Now, where you choose to put 0 longitude is a matter of convenience or, in practice, the might of the British Empire. But having done that, your time base is naturally set.
This is a familiar story to anybody who has read a bit of the history of technology or exploration. What I found really interesting was the museum’s history of horology, focusing on the Harrison chronometers of the Eighteenth Century. These were the first timepieces with sufficient precision and robustness to be used in practice for navigation. He built a series of chronometers in response to a contest to devise such a device, and the Royal Observatory Museum holds originals or replicas of the first four models, most in working condition. (The fourth, “H4″, ultimately won the contest.) They are fascinatingly intricate machines:
(Sadly, we weren’t allowed pictures in the museum itself, so this is a stock image grabbed from the ‘net.)
What really startled me, though, was the evolution of the chronometers. The H1, above, is about 3 feet tall, made of delicately machined brass. I have trouble guessing how heavy it is, but I’m sure that it would take a couple of people to move it around. H2 and H3 were similarly intricate, delicate, and bulky. But then, just a few years later, Harrison released the H4:
Looks like a pocket watch, doesn’t it? In fact, it is the great grandfather of all pocket watches — within a few years, it had been duplicated, miniaturized and was being mass produced for individual use. The H4 itself is too large to be a convenient pocket watch (you probably can’t tell without a scale, but it’s maybe 4 or 5 inches across), but compared to its predecessors it’s a model of compactness and elegance. It was incredibly startling to see three massive beasts of chronometers lined up, followed by something that looked nearly petite in comparison. It is both a reminder that recent memory is not the only era in human history when technology has advanced blazingly quickly and a vivid demonstration that getting the core design ideas right makes a huge difference in the final design.





Very cool! Did you stay long enough to see the laser that marks the meridian at night? Also, did they say anything there about the competing Paris Meridian that was used for a long time (up until the early 1900s I believe)?
No, we had to head back before it got dark, so we missed the laser. They did mention that a number of different prime meridians (meridia?) fought it out early on, with France being the longest hold out. (Big surprise there.) There was a similar fight about what the time zones should be and where the 0 time index should be located. That was won, in the end, apparently de facto: the BBC started broadcasting a time base (“At the beeps, it will be 7:00 AM”) on the newly invented radio. They broadcast, among other frequencies, in shortwave, so that as new stations came online across the world, they could pick up the BBC/Greenwich version of time. That quickly led to people standardizing on their time base. Ah, the benefits of being first in the tech curve. Now, if only they could figure out how to get licensing fees for GMT…
Oooh, I’m so jealous! I want to go there!

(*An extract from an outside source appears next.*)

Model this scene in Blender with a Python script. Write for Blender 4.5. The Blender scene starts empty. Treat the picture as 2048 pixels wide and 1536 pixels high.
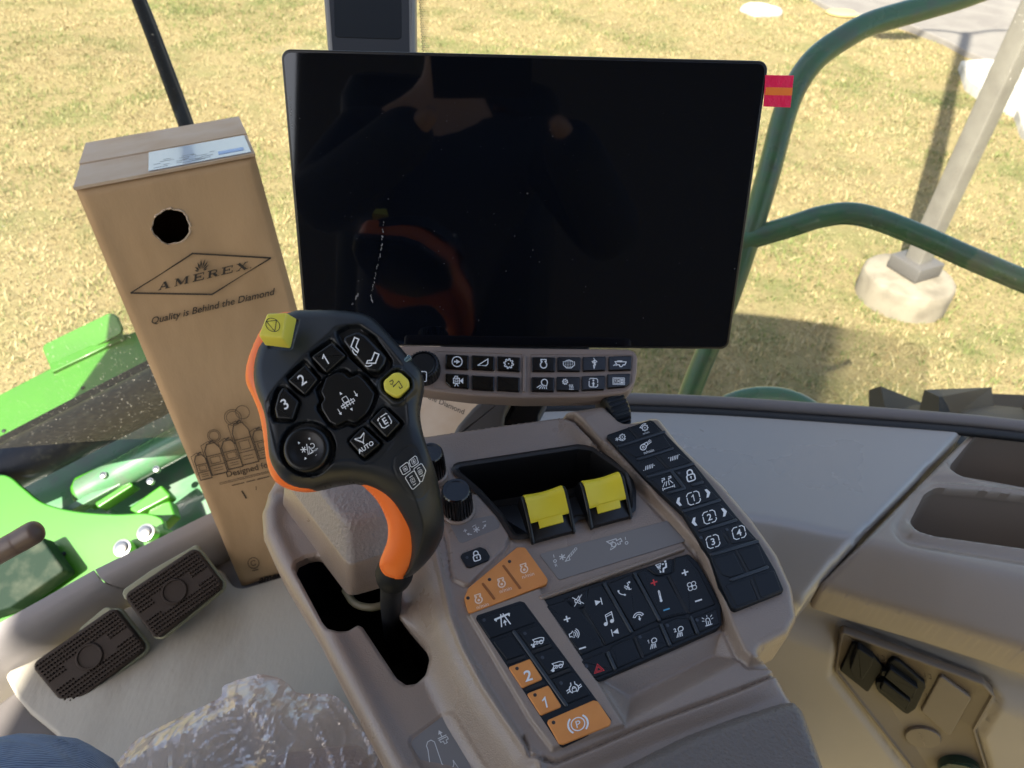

It’s always seemed awkwardly asymmetric to me that latitude coordinates are determined by the physical properties of a planet, but longitude must be arbitrary.
if you can figure out that when it’s exactly noon to you, it’s 11:00 AM at your starting point, then you know that you’ve moved 1/24′th of the Earth’s circumference east.
Too bad you can never actually precisely know that, since information can’t travel faster than the speed of light between you and your starting point. ;)
And don’t get me started on what they did for time on Mars…
History-wise, have you read “Longitude” by Dava Sobel? It chronicles the race for a sufficiently accurate ship chronometer in an engaging and fascinating fashion.
Ok, I suspect that the margin of error introduced by speed of light delays is small enough to be acceptable for wind-powered ship navigation. ;-)
But I guess it’s a serious consideration for modern, high-precision navigation and location. (Aside: for those who read this far and weren’t aware, GPS also fundamentally uses time to calculate position. It just does it way more precisely. So much so that you have to compensate for factors like the differential flow of time due to the difference in gravitational field between ground and orbit.) I’m sure that they have all sorts of cool corrections for such lags.
Re: Sobel. No — I have heard of that book, but not read it. I like that kind of history of science stuff, so I’ll have to put that on my reading list. :-) Most of what I knew about these events (before I went to Greenwich, anyway), I picked up from, I think, Burke’s books. (Pinball Effect, Connections, or The Day the Universe Changed).